Essen.. Rund 100 Anwohner kamen zum WAZ-Mobil und protestierten gegen die als Willkür empfundene Umbenennung der Von-Seeckt/Von-Einem-Straße durch Stadtteilpolitiker. Rund 500 Bürger haben sich bereits in die Unterschriftenliste gegen die neuen Straßennamen ausgesprochen.
Ignorant, undemokratisch, unverschämt schallt es dem Grünen-Politiker Walter Wandtke entgegen, als er vor über 100 Anwohnern der Von-Seeckt/Von-Einem-Straße den Umbenennungs-Beschluss seiner Partei verteidigt. Obwohl nicht Mitglied der Bezirksvertretung II, stellt er sich als einziger dem Unmut der Bürger. Und der war in der Tat heftig: „Warum hat die Politik uns vorher nicht informiert? Ich habe nur durch Zufall erfahren, dass die Straße, in der ich eine Wohnung besitze, künftig anders heißen wird“, beklagt Clemens Stahmer-Ilgner.
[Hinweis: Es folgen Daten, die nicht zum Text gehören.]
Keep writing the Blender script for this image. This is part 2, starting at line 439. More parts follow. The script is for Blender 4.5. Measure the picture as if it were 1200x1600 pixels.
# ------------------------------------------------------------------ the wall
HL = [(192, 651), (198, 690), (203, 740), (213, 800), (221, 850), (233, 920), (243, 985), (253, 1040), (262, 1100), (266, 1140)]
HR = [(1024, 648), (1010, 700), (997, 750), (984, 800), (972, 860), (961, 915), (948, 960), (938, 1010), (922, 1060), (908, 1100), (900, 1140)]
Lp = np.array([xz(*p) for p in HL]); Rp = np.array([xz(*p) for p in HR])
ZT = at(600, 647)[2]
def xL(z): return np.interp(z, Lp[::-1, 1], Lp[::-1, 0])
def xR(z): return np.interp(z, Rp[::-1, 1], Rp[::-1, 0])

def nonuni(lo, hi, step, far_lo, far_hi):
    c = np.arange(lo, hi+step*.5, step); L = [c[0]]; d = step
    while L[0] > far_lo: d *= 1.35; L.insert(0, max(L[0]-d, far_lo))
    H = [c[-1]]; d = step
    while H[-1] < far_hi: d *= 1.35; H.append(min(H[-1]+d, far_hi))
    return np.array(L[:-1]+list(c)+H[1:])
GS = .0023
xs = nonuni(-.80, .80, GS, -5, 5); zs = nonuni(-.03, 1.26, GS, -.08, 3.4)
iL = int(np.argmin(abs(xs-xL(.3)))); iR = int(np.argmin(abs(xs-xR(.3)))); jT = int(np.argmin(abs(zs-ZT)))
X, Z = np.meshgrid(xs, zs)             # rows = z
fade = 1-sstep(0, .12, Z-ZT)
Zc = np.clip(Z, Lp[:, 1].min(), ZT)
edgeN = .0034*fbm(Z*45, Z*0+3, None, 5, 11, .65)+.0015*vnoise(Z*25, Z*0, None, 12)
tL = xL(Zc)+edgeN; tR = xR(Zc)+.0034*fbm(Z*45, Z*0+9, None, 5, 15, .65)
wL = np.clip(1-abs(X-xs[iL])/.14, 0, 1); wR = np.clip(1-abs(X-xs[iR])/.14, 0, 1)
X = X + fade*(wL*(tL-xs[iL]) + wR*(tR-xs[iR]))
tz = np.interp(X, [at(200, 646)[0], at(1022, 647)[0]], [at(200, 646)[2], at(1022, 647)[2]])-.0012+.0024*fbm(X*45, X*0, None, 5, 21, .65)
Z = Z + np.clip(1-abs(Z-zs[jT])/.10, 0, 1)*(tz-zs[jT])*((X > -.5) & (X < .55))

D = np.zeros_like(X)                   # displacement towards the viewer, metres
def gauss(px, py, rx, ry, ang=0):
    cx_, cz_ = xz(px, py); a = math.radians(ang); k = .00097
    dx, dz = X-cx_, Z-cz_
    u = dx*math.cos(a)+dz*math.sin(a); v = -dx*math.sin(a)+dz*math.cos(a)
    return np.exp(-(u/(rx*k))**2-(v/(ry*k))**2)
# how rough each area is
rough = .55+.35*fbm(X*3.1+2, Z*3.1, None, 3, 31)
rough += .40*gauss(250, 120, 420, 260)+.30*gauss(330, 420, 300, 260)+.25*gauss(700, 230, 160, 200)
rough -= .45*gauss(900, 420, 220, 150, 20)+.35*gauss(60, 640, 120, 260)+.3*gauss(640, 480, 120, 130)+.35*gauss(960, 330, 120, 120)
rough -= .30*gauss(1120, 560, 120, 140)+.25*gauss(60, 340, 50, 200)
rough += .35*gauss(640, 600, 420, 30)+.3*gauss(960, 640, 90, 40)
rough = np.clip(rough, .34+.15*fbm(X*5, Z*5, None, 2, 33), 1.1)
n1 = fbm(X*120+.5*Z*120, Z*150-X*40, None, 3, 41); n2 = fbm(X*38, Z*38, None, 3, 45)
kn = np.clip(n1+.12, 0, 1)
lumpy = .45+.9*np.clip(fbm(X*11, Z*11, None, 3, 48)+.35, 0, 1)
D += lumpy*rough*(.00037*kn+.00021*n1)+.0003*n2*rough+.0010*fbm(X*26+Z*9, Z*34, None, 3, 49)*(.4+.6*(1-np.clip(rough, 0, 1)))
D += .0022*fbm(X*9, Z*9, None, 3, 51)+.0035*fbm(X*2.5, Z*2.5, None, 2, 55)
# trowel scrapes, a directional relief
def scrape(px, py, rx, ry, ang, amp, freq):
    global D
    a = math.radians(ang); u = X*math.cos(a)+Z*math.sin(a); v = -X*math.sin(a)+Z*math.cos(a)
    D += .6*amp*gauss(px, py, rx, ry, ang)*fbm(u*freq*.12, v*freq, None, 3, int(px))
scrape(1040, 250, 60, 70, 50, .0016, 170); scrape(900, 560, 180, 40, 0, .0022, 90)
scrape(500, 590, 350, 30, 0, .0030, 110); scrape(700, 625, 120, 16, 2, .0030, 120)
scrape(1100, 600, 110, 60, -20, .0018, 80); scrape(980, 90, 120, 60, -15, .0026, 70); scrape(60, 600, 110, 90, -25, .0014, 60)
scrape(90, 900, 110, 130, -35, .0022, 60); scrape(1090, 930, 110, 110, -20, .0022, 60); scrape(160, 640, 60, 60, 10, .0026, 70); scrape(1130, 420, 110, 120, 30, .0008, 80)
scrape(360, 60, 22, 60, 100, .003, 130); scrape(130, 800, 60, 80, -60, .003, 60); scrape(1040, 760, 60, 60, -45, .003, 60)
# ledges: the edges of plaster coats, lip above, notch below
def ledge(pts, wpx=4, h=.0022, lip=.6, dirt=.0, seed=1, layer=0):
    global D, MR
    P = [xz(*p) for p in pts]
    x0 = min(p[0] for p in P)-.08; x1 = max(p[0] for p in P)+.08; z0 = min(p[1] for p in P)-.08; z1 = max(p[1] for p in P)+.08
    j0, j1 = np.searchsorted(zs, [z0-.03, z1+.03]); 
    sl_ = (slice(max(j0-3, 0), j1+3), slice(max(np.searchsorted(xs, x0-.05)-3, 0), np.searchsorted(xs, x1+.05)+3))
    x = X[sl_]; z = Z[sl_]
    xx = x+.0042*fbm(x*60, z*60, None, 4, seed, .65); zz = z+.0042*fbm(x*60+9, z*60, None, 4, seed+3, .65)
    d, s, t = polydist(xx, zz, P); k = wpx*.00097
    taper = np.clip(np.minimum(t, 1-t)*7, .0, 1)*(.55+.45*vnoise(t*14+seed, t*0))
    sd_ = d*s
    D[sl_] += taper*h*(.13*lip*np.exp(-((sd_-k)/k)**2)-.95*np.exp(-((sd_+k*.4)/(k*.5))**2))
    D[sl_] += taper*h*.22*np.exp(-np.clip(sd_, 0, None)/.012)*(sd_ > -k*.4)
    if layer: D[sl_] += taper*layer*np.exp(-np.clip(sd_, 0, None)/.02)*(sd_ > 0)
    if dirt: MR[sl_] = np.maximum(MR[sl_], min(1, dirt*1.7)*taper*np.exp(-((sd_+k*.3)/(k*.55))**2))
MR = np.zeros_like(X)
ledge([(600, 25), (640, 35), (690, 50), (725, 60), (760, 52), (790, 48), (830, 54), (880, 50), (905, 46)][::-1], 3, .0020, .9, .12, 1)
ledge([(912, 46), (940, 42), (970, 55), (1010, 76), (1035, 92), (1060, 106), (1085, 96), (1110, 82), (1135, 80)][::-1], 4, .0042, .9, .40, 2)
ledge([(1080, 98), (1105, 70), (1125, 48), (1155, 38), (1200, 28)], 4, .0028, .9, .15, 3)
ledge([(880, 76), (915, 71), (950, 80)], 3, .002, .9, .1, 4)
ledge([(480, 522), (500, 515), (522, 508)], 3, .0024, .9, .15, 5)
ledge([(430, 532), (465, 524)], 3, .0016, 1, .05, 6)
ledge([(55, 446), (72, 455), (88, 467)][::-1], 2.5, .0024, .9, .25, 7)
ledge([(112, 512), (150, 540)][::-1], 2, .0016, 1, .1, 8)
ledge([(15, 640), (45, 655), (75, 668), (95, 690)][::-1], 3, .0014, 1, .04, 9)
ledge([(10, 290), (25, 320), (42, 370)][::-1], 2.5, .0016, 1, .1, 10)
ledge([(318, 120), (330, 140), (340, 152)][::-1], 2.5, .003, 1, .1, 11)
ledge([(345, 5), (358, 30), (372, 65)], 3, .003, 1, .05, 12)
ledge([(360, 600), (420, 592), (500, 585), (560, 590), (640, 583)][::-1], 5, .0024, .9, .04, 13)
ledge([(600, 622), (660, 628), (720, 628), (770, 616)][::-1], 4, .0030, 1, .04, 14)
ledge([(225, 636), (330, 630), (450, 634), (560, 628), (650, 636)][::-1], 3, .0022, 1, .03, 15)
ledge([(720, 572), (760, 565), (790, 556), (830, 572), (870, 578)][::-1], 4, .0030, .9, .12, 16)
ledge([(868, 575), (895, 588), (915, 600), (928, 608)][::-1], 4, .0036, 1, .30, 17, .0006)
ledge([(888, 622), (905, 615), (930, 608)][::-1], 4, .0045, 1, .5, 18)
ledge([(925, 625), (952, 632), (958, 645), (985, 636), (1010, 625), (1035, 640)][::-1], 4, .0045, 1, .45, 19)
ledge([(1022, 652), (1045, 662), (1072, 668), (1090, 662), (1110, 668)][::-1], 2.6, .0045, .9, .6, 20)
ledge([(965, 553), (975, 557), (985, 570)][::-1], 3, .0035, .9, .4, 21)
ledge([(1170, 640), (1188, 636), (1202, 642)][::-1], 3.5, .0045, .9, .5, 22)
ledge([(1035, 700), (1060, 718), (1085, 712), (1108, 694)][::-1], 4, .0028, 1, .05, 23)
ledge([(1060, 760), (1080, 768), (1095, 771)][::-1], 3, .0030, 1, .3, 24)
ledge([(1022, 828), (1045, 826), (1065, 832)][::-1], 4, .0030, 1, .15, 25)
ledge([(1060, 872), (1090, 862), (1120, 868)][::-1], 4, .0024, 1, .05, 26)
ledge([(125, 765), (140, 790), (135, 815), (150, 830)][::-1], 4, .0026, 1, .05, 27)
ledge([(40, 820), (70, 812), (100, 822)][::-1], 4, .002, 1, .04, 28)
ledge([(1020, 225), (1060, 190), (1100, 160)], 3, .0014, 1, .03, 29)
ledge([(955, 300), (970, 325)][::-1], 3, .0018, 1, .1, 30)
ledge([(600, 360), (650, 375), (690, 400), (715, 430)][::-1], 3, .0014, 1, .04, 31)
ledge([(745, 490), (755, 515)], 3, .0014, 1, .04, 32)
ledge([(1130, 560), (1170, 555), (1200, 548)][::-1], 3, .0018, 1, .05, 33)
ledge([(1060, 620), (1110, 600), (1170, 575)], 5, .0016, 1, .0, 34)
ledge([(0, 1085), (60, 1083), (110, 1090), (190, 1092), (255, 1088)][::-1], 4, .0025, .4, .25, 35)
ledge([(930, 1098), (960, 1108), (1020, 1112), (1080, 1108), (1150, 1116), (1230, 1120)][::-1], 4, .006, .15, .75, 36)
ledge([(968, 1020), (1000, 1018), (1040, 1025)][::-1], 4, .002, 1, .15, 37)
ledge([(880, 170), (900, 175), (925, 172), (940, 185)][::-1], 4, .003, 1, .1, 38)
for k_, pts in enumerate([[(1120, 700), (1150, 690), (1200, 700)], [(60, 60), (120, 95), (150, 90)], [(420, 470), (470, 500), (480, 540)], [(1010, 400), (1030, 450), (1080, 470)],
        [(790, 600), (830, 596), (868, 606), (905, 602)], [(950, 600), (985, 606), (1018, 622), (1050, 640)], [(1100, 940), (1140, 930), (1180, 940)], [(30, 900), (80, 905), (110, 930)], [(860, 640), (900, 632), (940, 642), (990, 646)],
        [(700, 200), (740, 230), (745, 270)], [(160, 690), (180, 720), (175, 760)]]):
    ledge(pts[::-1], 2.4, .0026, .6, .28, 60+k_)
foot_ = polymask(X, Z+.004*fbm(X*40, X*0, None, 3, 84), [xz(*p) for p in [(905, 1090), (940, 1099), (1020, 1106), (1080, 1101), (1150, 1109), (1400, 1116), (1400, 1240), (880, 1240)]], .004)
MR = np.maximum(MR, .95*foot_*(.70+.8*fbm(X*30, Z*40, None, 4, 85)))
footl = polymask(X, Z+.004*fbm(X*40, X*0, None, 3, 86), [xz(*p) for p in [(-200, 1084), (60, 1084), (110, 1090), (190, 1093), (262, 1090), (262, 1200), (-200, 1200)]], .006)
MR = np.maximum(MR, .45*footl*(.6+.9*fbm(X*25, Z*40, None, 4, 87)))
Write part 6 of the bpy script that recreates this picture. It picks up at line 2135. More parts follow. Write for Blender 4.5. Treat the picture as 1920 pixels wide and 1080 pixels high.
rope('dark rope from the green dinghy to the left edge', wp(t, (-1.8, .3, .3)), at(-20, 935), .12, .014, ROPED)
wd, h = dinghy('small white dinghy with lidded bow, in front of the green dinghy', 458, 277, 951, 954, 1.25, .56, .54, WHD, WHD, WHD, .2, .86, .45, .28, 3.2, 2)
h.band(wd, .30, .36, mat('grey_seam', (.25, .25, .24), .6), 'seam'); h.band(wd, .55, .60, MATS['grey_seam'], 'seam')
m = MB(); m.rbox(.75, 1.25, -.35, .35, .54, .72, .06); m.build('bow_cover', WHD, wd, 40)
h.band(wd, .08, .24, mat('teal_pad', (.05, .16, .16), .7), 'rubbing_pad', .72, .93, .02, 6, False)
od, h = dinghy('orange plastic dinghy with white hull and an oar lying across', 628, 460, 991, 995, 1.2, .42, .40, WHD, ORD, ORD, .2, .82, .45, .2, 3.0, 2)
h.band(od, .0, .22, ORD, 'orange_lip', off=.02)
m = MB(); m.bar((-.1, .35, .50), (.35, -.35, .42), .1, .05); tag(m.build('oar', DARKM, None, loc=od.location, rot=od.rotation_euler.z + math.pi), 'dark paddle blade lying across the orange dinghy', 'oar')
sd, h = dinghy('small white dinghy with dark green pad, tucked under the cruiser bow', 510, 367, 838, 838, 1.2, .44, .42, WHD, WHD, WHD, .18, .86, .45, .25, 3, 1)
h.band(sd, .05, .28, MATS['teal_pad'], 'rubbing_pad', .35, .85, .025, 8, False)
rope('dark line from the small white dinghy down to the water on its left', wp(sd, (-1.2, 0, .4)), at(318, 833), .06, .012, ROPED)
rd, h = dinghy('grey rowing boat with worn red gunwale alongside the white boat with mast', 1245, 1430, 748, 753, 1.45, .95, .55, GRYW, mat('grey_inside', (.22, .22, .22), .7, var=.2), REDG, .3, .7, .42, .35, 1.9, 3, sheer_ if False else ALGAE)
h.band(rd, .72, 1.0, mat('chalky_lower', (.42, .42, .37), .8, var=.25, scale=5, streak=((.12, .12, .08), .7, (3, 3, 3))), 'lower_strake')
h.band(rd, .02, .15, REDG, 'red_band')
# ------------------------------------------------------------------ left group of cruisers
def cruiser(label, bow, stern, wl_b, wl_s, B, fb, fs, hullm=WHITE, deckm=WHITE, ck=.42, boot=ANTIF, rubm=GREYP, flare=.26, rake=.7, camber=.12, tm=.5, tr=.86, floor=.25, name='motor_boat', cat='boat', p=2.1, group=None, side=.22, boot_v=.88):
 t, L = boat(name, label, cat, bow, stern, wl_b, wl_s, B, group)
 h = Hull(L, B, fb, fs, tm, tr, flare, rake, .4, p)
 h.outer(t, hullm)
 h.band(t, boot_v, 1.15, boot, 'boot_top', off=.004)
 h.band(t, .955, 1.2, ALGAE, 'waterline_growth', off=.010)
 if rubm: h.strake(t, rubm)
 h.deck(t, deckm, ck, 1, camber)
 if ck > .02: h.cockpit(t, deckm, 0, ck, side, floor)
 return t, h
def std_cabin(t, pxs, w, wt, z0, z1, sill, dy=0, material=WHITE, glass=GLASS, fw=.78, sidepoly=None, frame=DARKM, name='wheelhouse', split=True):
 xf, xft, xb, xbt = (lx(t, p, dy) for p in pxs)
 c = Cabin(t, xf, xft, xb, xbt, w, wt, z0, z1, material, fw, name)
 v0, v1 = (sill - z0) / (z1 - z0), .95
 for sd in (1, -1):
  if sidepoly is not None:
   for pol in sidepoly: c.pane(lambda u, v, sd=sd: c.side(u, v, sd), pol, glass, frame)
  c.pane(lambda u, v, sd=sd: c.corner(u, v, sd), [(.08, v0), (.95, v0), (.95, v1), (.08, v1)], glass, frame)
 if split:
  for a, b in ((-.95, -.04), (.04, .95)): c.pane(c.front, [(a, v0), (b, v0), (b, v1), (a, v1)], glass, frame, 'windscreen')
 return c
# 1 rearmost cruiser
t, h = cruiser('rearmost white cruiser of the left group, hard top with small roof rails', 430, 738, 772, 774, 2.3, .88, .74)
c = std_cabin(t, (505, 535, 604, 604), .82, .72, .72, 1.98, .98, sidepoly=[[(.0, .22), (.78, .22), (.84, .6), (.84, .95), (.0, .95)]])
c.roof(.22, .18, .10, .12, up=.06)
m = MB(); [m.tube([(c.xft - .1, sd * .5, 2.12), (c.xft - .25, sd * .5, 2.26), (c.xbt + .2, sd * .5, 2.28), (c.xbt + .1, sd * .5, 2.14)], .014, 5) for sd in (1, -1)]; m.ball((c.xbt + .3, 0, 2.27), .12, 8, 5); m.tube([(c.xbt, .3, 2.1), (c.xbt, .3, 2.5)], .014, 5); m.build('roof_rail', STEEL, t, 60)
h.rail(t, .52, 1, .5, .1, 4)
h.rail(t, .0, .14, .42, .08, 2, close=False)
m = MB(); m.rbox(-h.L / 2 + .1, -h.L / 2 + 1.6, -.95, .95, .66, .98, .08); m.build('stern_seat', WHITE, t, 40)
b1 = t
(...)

Es folgten Fragen zu Kosten: Nicht nur die Änderung von Personal- und Geschäftspapieren müssten bezahlt werden, sondern in Teilen auch die Hausnummern, „denn diese sind in der Von-Seeckt-Straße zum Teil nicht durchgängig“, wie der Initiator der Unterschriftenaktion gegen die Umbenennung, Thomas Hurwitz, bemängelte. Rund 500 Bürger haben sich binnen fünf Tagen in seine Listen eingetragen. „Dass Sie sich darüber hinweg setzen, macht uns zu Wutbürgern“, erklärte Dagmar Rode. „Meine Vorstellung war, dass man als Bürger auf der untersten politischen Ebene mitreden kann.“ Dafür gab es Applaus – gefolgt vom häufig gehörten Satz in Richtung des Grünen Vertreters Wandtke: „Das wird sich bei der nächsten Wahl rächen.“
„Diese rot-rot-grüne Entscheidung ist keine gelebte Bürgerdemokratie“
Für die CDU waren Heidemarie von Münchhausen und Hannelore Pintzke gekommen – und sprachen für die deutliche Mehrheit der Anwesenden, als sie eine Verlagerung der Diskussion in den Rat der Stadt anregten. „Diese rot-rot-grüne Entscheidung ist keine gelebte Bürgerdemokratie“, erklärte von Münchhausen. „Wir Bezirkspolitiker sind von Bürgern gewählt worden, um ihre Interessen zu wahren. Und der Bürgerwille wird durch die Unterschriftenaktion überdeutlich.“
Kontrovers wurde auch über die Gesinnung der beiden Generäle aus dem I. Weltkrieg Hans von Seeckt und Karl von Einem diskutiert. Waren sie Antidemokraten und den Nazis in einem solchen Maße zugewandt, dass man ihre Namen aus dem Stadtbild tilgen muss? Uta Ranke-Heinemann etwa erklärte, sie habe mit dem Dramatiker Rolf Hochhuth telefoniert, „er war empört über die geplante Umbenennung und hat mir versichert, dass von Seeckt sogar ein Nazi-Gegner war.“ Der 18-jährige Maximilian Gajewski, der einen Geschichts-Leistungskurs besucht, hat das von seiner Lehrerin ebenfalls so gehört. Der Rechtsanwalt und Anwohner Sigurd Wagner ergänzte, „beide Generäle wurden von den Nazis instrumentalisiert und konnten sich dagegen nicht wehren, weil sie bei der Benennung der Straßen 1937 schon tot waren.“ Und was, wenn es nicht so wäre? „Wir leben hier nicht in einer Hitler- oder Goebbels-Straße. Dann wäre sicherlich keiner gekommen, um sich gegen die Umbenennung auszusprechen. Statt dessen erinnern diese Namen an Deutschlands Vergangenheit und bringen die Bürger dazu, sich damit auseinander zu setzen.“ Rechtlich könnten Bürger gegen die Entscheidung zur Umbenennung vorgehen, wie Hannelore Pintzke betonte. Sigurd Wagner kündigte daraufhin eine Klage an.